Navarro then told people that Mnuchin or his advisers on Wednesday began a series of coordinated leaks to get out in front of the story that the president’s trade adviser was ousted from the upcoming meetings.

The stories questioned both Navarro’s ability to remain a team player during the talks as well as his demeanor.

In an attempt to contain the bad publicity, the White House said late Wednesday and early Thursday that Navarro would "participate" in the trade talks, though it's unclear if that means he will be a significant part of the meetings, as was originally envisioned.

People familiar with Mnuchin’s thinking say he believes Navarro’s unyielding position to get tough on China could derail the talks, which come at a crucial time. For his part, Navarro believes he's been downgraded.

The administration and Chinese officials have been engaging in a war of words over trade, threatening punitive sanctions and tariffs against each other that could stifle economic growth and have rattled the stock market.

Still, the sidelining of Navarro is striking for the so-called nationalist wing in the White House. These advisers increasingly believe Trump -- through Mnuchin -- is about to craft a deal with China that doesn’t deal with the country’s threat to the U.S. in trade — namely, the theft of intellectual property that American companies experience when trying to do business in China, and the overall closed nature of Chinese markets compared to the more unfettered access Chinese industries have when dealing with the U.S.

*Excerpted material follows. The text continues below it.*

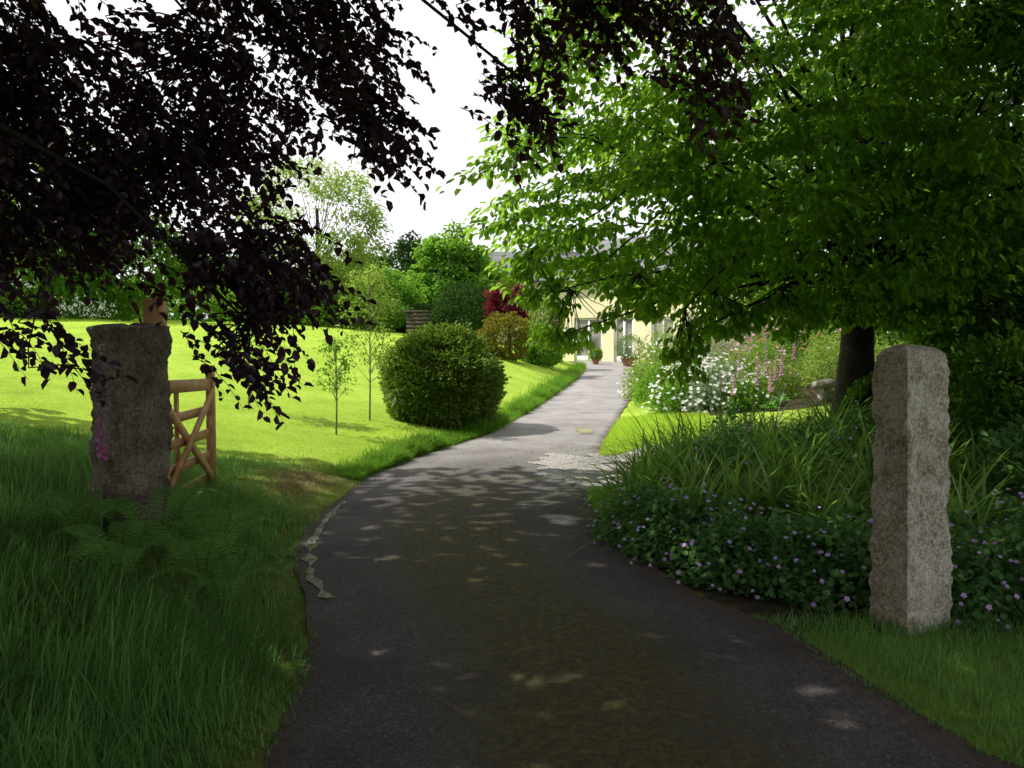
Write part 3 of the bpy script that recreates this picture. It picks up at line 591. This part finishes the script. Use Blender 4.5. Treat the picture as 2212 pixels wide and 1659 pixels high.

Meanwhile, the president is scheduled to meet with North Korean dictator Kim Jong Un, who has recently threatened to pull out of the talks that were initially designed to remove the country’s nuclear weapons in exchange for economic benefits and the lifting of sanctions. The meeting is scheduled for June 12, and Beijing is seen as a key intermediary in the talks, given its historically close relationship with Pyongyang.

China’s influence has become even more important after Kim recently threatened to cancel the summit if North Korea will be forced to give up all its nukes.